Fuelled by migration and development, the demography of Indian cities is constantly changing, making it challenging—but vital—to build systems that work. A new report on “city systems" by Janaagraha, a Bengaluru-based non-profit, has shed light on the systemic gaps in India’s urban governance that make reforms sluggish and quality of life substandard. For instance, municipal bodies rarely move laws to reform themselves: just 5% of the amendments ever made to city-level laws related to this aspect, with the rest mainly dwelling on everyday finances and elections.
The report is a study of all 82 municipal legislations in India conducted between December 2021 and December 2022. Mint explains the highlights. Burgeoning cities need robust long-term plans to prepare quality services and sustainable infrastructure for everyone.
But at least 39% of India’s capital cities lack active spatial plans, the study found.
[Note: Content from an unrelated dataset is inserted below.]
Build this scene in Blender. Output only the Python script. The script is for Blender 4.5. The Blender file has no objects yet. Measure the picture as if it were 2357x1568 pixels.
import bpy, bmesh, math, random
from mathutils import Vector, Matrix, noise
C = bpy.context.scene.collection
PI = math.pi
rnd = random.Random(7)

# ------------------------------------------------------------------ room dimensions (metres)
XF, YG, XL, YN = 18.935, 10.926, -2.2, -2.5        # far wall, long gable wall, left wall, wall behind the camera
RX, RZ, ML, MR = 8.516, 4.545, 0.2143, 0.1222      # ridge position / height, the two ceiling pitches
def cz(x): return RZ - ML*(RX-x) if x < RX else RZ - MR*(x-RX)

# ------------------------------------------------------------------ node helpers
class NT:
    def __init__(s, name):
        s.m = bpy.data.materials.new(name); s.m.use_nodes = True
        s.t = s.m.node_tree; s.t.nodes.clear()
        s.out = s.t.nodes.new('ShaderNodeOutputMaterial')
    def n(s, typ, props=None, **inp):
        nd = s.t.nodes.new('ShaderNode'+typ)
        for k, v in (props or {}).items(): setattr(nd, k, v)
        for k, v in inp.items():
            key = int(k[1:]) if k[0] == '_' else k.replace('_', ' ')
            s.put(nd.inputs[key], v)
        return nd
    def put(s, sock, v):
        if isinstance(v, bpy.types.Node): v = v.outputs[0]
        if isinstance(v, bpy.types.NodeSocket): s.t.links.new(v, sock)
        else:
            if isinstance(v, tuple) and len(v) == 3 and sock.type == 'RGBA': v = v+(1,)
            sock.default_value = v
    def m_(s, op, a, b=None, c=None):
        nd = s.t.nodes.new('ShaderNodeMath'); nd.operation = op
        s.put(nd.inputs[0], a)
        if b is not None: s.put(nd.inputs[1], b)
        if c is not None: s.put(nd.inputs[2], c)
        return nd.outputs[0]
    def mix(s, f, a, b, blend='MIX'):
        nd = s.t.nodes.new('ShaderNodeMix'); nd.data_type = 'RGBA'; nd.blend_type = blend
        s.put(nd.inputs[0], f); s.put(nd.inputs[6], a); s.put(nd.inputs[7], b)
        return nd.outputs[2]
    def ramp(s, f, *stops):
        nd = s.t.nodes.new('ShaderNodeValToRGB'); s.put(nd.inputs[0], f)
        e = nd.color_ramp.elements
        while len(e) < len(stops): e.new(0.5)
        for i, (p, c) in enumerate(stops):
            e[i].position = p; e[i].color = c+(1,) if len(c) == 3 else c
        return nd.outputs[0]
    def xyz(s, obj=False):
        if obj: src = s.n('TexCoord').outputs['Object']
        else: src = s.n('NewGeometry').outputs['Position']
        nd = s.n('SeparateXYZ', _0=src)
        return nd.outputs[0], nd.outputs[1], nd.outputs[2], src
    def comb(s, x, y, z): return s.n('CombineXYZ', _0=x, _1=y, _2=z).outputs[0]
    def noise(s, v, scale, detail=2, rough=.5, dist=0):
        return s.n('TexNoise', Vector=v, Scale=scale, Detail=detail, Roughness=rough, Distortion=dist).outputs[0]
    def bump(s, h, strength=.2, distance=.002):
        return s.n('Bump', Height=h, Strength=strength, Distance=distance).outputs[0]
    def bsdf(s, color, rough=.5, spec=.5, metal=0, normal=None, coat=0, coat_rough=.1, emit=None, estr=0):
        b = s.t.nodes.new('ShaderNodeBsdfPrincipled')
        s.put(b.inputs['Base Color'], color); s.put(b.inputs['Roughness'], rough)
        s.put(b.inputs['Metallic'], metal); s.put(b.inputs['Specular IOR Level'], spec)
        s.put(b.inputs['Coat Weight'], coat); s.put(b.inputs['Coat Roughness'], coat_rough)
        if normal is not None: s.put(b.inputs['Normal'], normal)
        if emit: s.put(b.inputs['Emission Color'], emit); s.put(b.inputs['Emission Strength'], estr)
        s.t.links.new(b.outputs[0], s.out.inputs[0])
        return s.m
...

Only nine have plans for all key urban needs. The problem was acute in smaller cities.
No state has mandated street design standards for city roads or has a provision to prevent the approval of projects violating their plans. Few have ways to penalize violations. “Metropolitan planning committees", envisaged for million-plus cities, are either non-existent or dysfunctional.
The slow pace of city systems' reforms, the lack of administrative autonomy at the city level, and reliance on policies framed by the Centre rather than states, have hampered systemic reforms, the report said. Most small cities lack the power to approve their own budget, while few mega cities have mayors with tenures long enough to make a difference. A short tenure makes the mayor largely “ceremonial and inconsequential", the report said.